The sprawling investigation into President Park Geun-hye of South Korea took a dramatic turn on Monday with word that the de facto head of Samsung, one of the world’s largest conglomerates, faces arrest on charges that he tried to bribe the president.
A prosecutor’s call for the arrest of Jay Y Lee, the vice-chairman of Samsung and the only son of Samsung’s incapacitated Chairman, Lee Kun-hee, brings new scrutiny to the deep ties between the handful of corporations that dominate South Korea and top government officials. Lee is accused of instructing Samsung subsidiaries to make multimillion-dollar donations to the family of Park’s confidante, Choi Soon-sil, and to two foundations Choi controlled in exchange for political favours from Park.
The special prosecutor, Park Young-soo, said the money represented bribes from Samsung. He said that he had asked a Seoul court to issue an arrest warrant for Lee; it usually takes a few days for a court to decide whether to grant such a warrant.
If Lee is arrested, it will be a landmark in South Korea’s efforts to fight corruption in the country’s powerful family-controlled conglomerates, known as chaebol, and could disrupt his efforts to inherit management control of Samsung, whose tentacles in telecommunications, shipbuilding and a range of other industries reach throughout South Korea’s economy.
Lee’s arrest on a bribery charge would further corner Park. During her current trial in the Constitutional Court, prosecutors representing the National Assembly, which voted on December 9 to impeach her, argued that Park and Choi colluded to collect millions from Samsung and other big businesses and that the money was either coerced from businesses or was collected as bribes in return for political favours. Park and Choi have denied any wrongdoing.

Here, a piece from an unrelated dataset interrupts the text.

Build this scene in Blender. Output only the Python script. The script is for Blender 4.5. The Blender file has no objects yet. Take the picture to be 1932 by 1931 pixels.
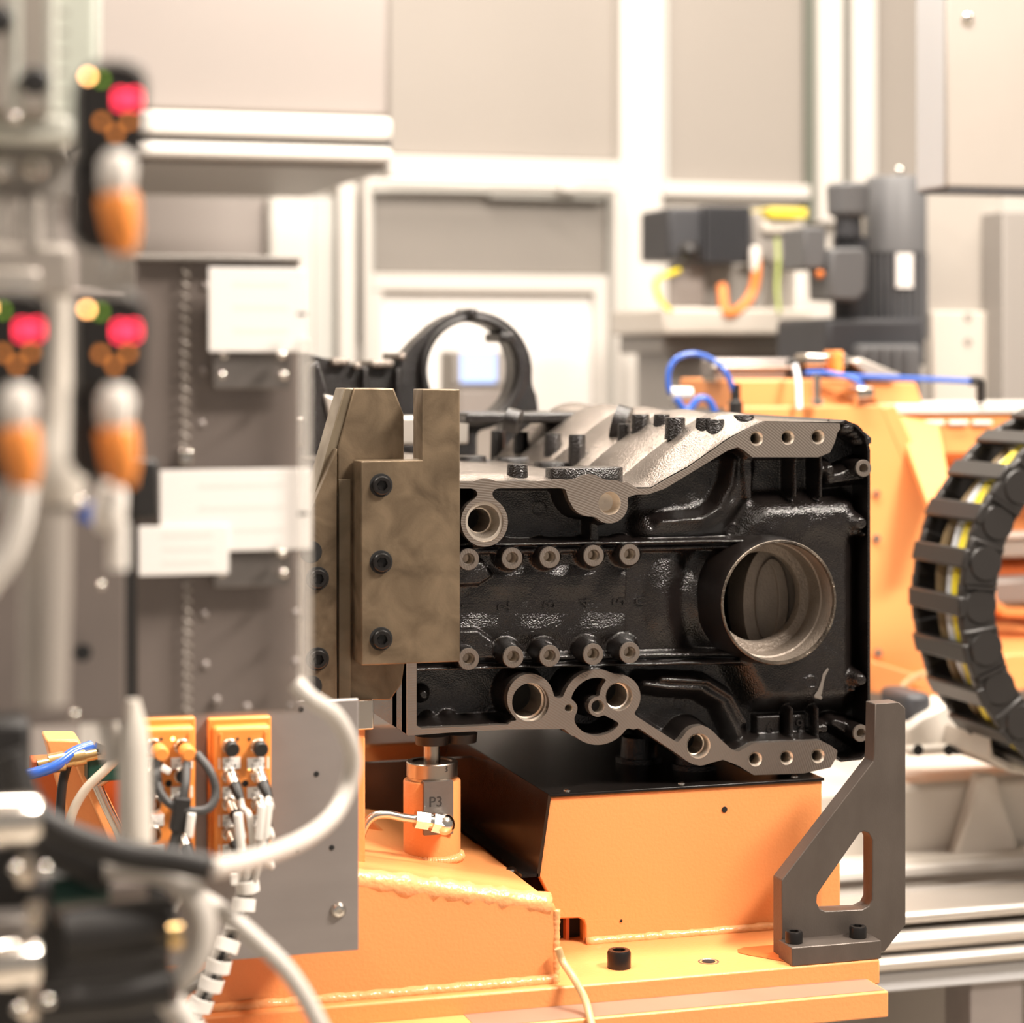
import bpy, bmesh, math, random
import numpy as np
from mathutils import Vector, Matrix
from mathutils.geometry import delaunay_2d_cdt as cdt

random.seed(7)
scene = bpy.context.scene
COL = scene.collection
PI = math.pi

# ---------------------------------------------------------------- camera
F = 4200.0                      # focal length in pixels of the 1932 px frame
CX, CY = 966.0, 670.0           # principal point (horizon at 670)
TH = math.atan(1271.0 / F)      # yaw of the camera to the right of +Y
ST, CT = math.sin(TH), math.cos(TH)
CAM = Vector((0.0, -2.37, 1.6))
cam_data = bpy.data.cameras.new('camera')
cam_data.sensor_fit = 'HORIZONTAL'
cam_data.sensor_width = 36.0
cam_data.lens = F / 1932.0 * 36.0
cam_data.shift_y = -(965.5 - CY) / 1932.0
cam_data.clip_start = 0.05
cam_data.clip_end = 60
cam_data.dof.use_dof = True
cam_data.dof.focus_distance = 2.46
cam_data.dof.aperture_fstop = 3.5
cam = bpy.data.objects.new('camera', cam_data)
cam.location = CAM
cam.rotation_euler = (PI / 2, 0, -TH)
COL.objects.link(cam)
scene.camera = cam

# ---------------------------------------------------------------- world, lights, exposure
world = bpy.data.worlds.new('world')
scene.world = world
world.use_nodes = True
world.node_tree.nodes['Background'].inputs[0].default_value = (1.0, 0.91, 0.83, 1)
world.node_tree.nodes['Background'].inputs[1].default_value = 0.22
scene.view_settings.view_transform = 'Standard'
scene.view_settings.look = 'None'
scene.view_settings.exposure = 0.60
scene.view_settings.gamma = 1.0
scene.view_settings.use_curve_mapping = False
scene.cycles.use_light_tree = False; scene.cycles.adaptive_threshold = 0.025; scene.cycles.max_bounces = 5; scene.cycles.diffuse_bounces = 2; scene.cycles.glossy_bounces = 3; scene.cycles.transparent_max_bounces = 6

def area_light(name, loc, target, sx, sy, power, col=(1.0, 0.91, 0.815)):
    d = bpy.data.lights.new(name, 'AREA')
    d.shape = 'RECTANGLE'; d.size = sx; d.size_y = sy
    d.energy = power; d.color = col
    o = bpy.data.objects.new(name, d)
    o.location = loc
    v = Vector(target) - Vector(loc)
    o.rotation_euler = v.to_track_quat('-Z', 'Y').to_euler()
    COL.objects.link(o)
    return o

# rows of ceiling tubes over the cell (key row is in front and to the right of the block)
area_light('ceiling_tube_key', (2.5, -2.0, 4.15), (0.9, 0.0, 1.0), 1.3, 0.30, 205)
area_light('ceiling_tube_middle', (1.0, 0.25, 4.2), (1.0, 0.25, 0), 2.4, 0.30, 125)
area_light('ceiling_tube_left', (-1.4, -0.9, 4.2), (-0.4, -0.6, 1.0), 1.5, 0.3, 55)
area_light('ceiling_tube_rear', (1.6, 2.0, 4.2), (1.9, 2.6, 0.6), 2.6, 0.3, 62)
area_light('ceiling_tube_rear_right', (3.6, 0.6, 4.2), (2.6, 1.4, 0.9), 1.8, 0.3, 24)

# ---------------------------------------------------------------- pixel rays -> world
def ray(px, py):
    a = (px - CX) / F; b = (CY - py) / F
    return (ST + CT * a, CT - ST * a, b)

def U(px, py, Y=0.0):
    d = ray(px, py); t = (Y - CAM.y) / d[1]
    return Vector((CAM.x + d[0] * t, Y, CAM.z + d[2] * t))

def UZ(px, py, Z):
    d = ray(px, py); t = (Z - CAM.z) / d[2]
    return Vector((CAM.x + d[0] * t, CAM.y + d[1] * t, Z))

def UD(px, py, dep):
    d = ray(px, py)
    return Vector((CAM.x + d[0] * dep, CAM.y + d[1] * dep, CAM.z + d[2] * dep))

def proj(X, Y, Z):
    dx = X - CAM.x; dy = Y - CAM.y; dz = Z - CAM.z
    dep = dx * ST + dy * CT; rr = dx * CT - dy * ST
    return CX + F * rr / dep, CY - F * dz / dep

def depth_of(p):
    return (p[0] - CAM.x) * ST + (p[1] - CAM.y) * CT

def pxm(p):                      # metres per pixel at point p
    return depth_of(p) / F

# ---------------------------------------------------------------- geometry collector
def basis(axis):
    z = Vector(axis).normalized()
    x = z.orthogonal().normalized() if abs(z.z) > 0.95 else Vector((0, 0, 1)).cross(z).normalized()
    return x, z.cross(x), z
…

Although Samsung has often been investigated on corruption allegations, neither Lee nor his father has spent time in jail. The senior Lee was convicted of bribery in 1996, and of tax evasion and breach of trust in 2009, but in each case, he was not arrested, and his prison terms were suspended. Each time, his criminal records were later erased in presidential pardons, and he soon returned to Samsung’s leadership.